Any way possible. Because we’re not dealing with a system that is kind or fair. We’re not dealing with a system of justice. The people have to fight back, however it takes to be free. And I mean, whatever it takes, because, as Martin Luther King said, “America is the biggest purveyor of violence on the face of the earth,” and you see what happened to him. You see what happened to Malcolm X. Anybody that speaks to truth, that tries to evoke some type of change, becomes a target. And even people that are not trying to evoke change, they’re just living their lives, are targets, too. As John Africa said, “You don’t have to be a criminal to become a victim of the system. The only thing you need to be is available.” We’re available because we’re here and the system is here. We’re in trouble. Even if you’re not talking about the police killing people, the air is more polluted than ever. Everything’s all out of balance. We got to fight back on every level, all the time. 

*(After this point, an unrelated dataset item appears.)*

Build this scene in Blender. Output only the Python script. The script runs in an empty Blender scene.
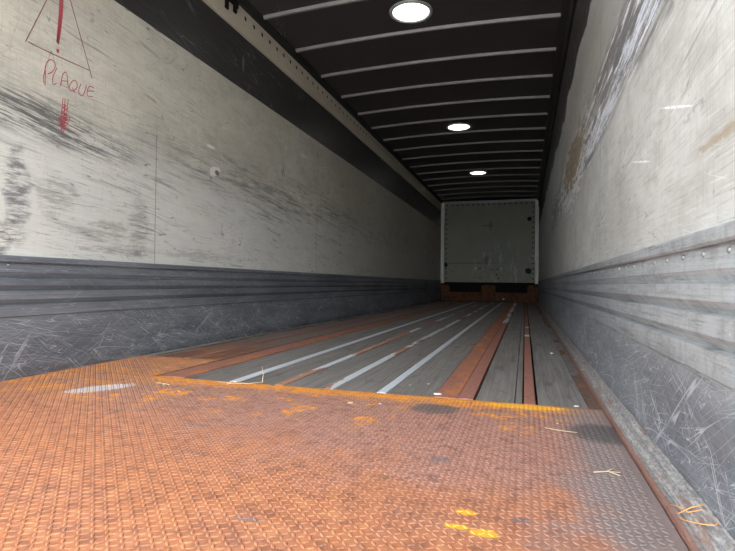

You don’t have to agree with MOVE’s vision of a just society to understand the power of stepping outside the social constructs that frame our problems, the power of reimagining the world from scratch. In this regard, the modern day technologists are surprisingly aligned with the radical activists of the ‘70s. The difference is in how such radical visions are framed and responded to. Are ideas that challenge the very foundations of our society “innovative” or “terrorist”? And why? 

The standoff continues. On the one hand, we have our democratic government and its institutions of law enforcement ― the culmination of enlightenment ideals imperfectly put into practice by flawed systems and individuals. And on the other hand, we have people who were born into a world they didn’t create, who would opt out, or even uproot, the corruption they see as threats to our wellbeing and very survival. At the heart of this conflict is a fundamental breakdown of trust. How exactly to reestablish that trust isn’t clear, but it is necessary, and chances are, it will take some radical reimagining and unorthodox thinking to do so.